Wednesday, June 07, 2006

Jasper AL: NIMBY!

Jasper targets sex offenders with new laws:

Jasper has some new laws aimed at sex offenders, and they are tougher than state restrictions. About 25 sex offenders live in Jasper. Yesterday, the Jasper City Council approved three laws that further restrict where adult registered sex offenders can live and work.

One law bars sex offenders from living or working within one mile of schools, day-care centers, public and private parks or other recreation facilities. Alabama law has a two-thousand-foot restriction.

City officials say the new law would eliminate about two-thirds of the city for sex offenders to live or work.

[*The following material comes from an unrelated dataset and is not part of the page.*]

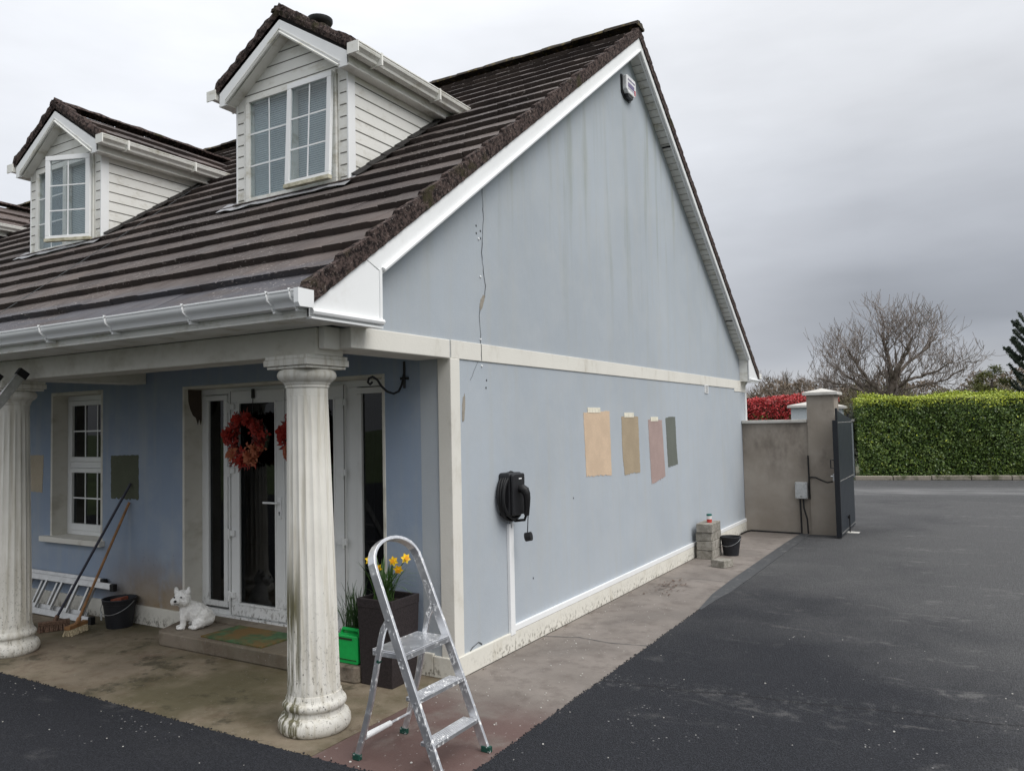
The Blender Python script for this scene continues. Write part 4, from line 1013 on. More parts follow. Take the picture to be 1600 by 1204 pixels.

Violating the law is a misdemeanor that carries a penalty of up to six months in jail and up to a 500-dollar fine.

A second law requires police to notify businesses and residents within two-thousand feet of where a registered sex offender lives or works.

The state requires notification within 15-hundred feet of residents in cities other than Birmingham, Mobile, Montgomery and Huntsville.

Also, hotels, motels, apartments and recreation facilities also must post in lobbies or entrances photos of all the sex offenders who live or work on the property. State law does not have such a provision.

Failure to post the photos is a misdemeanor charge.

And the third new law says businesses within 500 feet of a school, day-care center, park or recreation facility cannot hire a sex offender.

If they do, they risk having their business license revoked and being charged with a misdemeanor.


Talk about over the top! The residency restrictions are difficult enough, but not being able to work withiin a mile of "schools, day-care centers, public and private parks or other recreation facilities". I just looked at Jasper on a map and Jasper proper (the area where there is a grid of streets indicating a relatively high density of housing and businesses) appears to be roughly 2 miles square.
This means that just one single school or park dead-center would make over 75% of the portion of the city where one will find the vast majority of employment and housing completely off-limits.

The article notes that about 2/3 of the area in the Jasper city limits is rendered off limits. It's a pretty easy guess that the available 1/3 is the peripheral areas where there is likely to be very little in the way of either housing or unemployment.

It's easy to guess the intent of this law from its effect: force them to move elsewhere -- "Not In MY Back Yard, but okay in yours!!"

Consider too what happens when all the other cities do the same. Unable to work, unable to establish residency, what are the remaining options...?

Not very thoughtful, the City of Jasper, Alabama.